I am just taking the following verbatim from JB's email, because there is no way I can say it any better. Actually, the only thing I changed was in the title, since she had two too many periods forming the ellipses. And the only reason I'm pointing that out is to remove the "two men to do a woman's job" bit below. Because it's true, and that hurts.

TONIGHT

Thursday, January 25th
9 PM-2 AM
Liar's Club
(downstairs)
1665 W. Fullerton



DJ's June Cleavage
Rudy Tuesday
Tankboy

Because Amber Waves is out of town,
and we all know that
it takes two men to do a woman's job.

Please join us as we spin rock, punk, soul,
and other things we deem appropriate.

It’s all part of your rock and roll fantasy.
Or something like that.

So there you go.

Also, DO NOT FORGET, I am at The Continental this Saturday and your attendance is MANDATORY! I have LOTS of stuff to give away, and I'd love to give it away to you.

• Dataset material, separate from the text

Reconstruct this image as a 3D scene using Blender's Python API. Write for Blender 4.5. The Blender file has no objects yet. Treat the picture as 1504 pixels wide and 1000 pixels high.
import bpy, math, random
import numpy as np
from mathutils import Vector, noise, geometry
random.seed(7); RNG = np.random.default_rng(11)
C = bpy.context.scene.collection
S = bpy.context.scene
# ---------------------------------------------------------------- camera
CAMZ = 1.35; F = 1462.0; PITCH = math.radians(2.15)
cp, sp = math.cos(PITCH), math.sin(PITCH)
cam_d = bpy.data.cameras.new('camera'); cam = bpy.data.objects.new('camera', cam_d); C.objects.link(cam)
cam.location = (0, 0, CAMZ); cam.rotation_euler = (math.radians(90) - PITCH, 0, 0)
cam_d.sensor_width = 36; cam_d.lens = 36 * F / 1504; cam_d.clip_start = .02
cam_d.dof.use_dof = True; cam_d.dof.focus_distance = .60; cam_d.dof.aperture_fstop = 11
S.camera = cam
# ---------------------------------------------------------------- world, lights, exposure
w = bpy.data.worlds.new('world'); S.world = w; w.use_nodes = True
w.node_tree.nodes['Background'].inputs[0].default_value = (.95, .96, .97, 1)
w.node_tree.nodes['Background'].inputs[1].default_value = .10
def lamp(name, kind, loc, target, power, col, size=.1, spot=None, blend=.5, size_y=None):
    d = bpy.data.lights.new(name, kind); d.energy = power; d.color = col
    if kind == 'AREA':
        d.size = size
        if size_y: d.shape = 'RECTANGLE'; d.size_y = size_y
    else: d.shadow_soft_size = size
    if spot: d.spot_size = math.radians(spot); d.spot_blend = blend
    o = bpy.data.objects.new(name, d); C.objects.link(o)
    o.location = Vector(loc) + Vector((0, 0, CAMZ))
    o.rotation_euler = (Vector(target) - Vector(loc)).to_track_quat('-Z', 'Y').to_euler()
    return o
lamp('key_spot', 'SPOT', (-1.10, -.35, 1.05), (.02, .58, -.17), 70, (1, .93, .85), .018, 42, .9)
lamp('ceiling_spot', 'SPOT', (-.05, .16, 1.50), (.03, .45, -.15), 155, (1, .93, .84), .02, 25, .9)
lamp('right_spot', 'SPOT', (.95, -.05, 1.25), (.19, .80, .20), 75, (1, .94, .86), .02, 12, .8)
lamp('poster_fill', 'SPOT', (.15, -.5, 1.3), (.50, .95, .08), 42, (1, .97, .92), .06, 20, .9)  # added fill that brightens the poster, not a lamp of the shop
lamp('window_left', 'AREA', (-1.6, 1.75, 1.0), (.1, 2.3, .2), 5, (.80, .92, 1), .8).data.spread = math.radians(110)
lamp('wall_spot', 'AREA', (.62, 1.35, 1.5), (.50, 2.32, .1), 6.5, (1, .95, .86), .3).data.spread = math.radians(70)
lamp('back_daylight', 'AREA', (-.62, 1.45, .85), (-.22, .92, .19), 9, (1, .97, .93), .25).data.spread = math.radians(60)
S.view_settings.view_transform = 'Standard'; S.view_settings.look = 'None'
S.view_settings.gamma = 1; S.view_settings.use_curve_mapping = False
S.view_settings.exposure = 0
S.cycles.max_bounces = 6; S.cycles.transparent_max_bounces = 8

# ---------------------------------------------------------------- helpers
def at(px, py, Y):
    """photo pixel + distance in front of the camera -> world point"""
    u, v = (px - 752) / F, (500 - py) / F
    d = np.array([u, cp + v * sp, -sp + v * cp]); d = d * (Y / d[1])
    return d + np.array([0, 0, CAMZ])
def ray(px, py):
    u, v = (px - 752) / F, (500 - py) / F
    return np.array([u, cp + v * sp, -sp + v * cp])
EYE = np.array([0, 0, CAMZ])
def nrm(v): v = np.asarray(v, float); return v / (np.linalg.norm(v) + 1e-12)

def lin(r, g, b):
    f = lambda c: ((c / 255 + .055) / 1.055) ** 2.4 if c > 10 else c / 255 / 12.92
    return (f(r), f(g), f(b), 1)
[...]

Gapers Block's new music blog Transmission wrote up the evening here, and they cover a lot of the possible prizes you could go home with that evening. They don't mention it, but there will also be free tickets to the Chicagoist CTRL-ALT-ROCK v2.0 on February 8. Get there early as we'll be arranging the giveaways between 11 and 12 or so.

So keep Saturday open and I'll see you at Liar's tonight!